Bohuslav Martinů composed his “Polní mše” (“Field Mass”) in exile in Paris
This popular work for male voices and ensemble has now been published in an authoritative edition.
Bohuslav Martinů began work on his Field Mass (Polní mše), H 279, a cantata for solo baritone, male voices, wind, harmonium, piano and percussion in autumn 1939 in Vieux-Moulin, and completed it in November that year in Paris. He set a text by Jiří Mucha written for this cantata. It contains excerpts from the Bible and sections from the mass ordinary: the Lord’s Prayer is at the beginning, and some psalms at the end. Jiří Mucha worked at this time as the Paris correspondent of the daily paper Lidové noviny and belonged with Martinů to a group of emigrants with a very strong sense of solidarity. Both were actively involved in the Czechoslovakian resistance in France and organised various politically-oriented cultural events.
Mucha was also editor of the Československý boj, a magazine published in Paris, to which Martinů contributed an article entitled “Pozdrav domovu” published on 4 November 1939. In this, he gave a deeper insight into his intentions with the Field Mass: “I must admit, this is actually not a mass at all, it is more a kind of prayer for the native country and about the sense of longing for it, which I have conveyed in music for us all, and as we have no cathedral nor any church or anything to use instead, we met in the field, like workers, soldiers, in the field where everywhere, above us, around us, there is a wide space, where people understand each other better, where they are more human than anywhere else. It is a prayer for male voices, accompanied by trumpets and drums, military signals and a march of the drums, but despite that it is peaceful, full of hope and belief in the future.”

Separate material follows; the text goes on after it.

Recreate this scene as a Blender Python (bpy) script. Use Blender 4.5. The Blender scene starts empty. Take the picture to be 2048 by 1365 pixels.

The Field Mass was not premiered until after the Second World War, on 28 February 1946 in Prague, in a performance by the Czech Philharmonic and the Czech Radio Choir conducted by Rafael Kubelík. The composer was not present. The work was published by the Prague publisher Melantrich in 1947. In 1949 the composition was performed at Princeton University, where Bohuslav Martinů taught for several years. For this occasion, the existing English translation by Jiří Mucha’s wife, Geraldine Thomsen, was revised. This had probably been prepared for the Melantrich edition (which was originally published with the incorrectly-translated title “Military Mass”). The work soon became popular and received many further performances during the composer’s lifetime. For example, it was often performed by the Dutch ensemble “Die Haghe Sanghers”.
The new Urtext edition is based on the volume of the Bohuslav Martinů Complete Edition, and offers a new critical edition of the work, based on a study of all the available sources. In addition to the musical text, it includes the original ending of the composition, never published before, with the text of a Czech sacred song from the 14th century, “Jezu Kriste štědrý kněže” (Jesus Christ, sacred priest). Martinů altered this concluding passage immediately after completing the Field Mass in December 1939.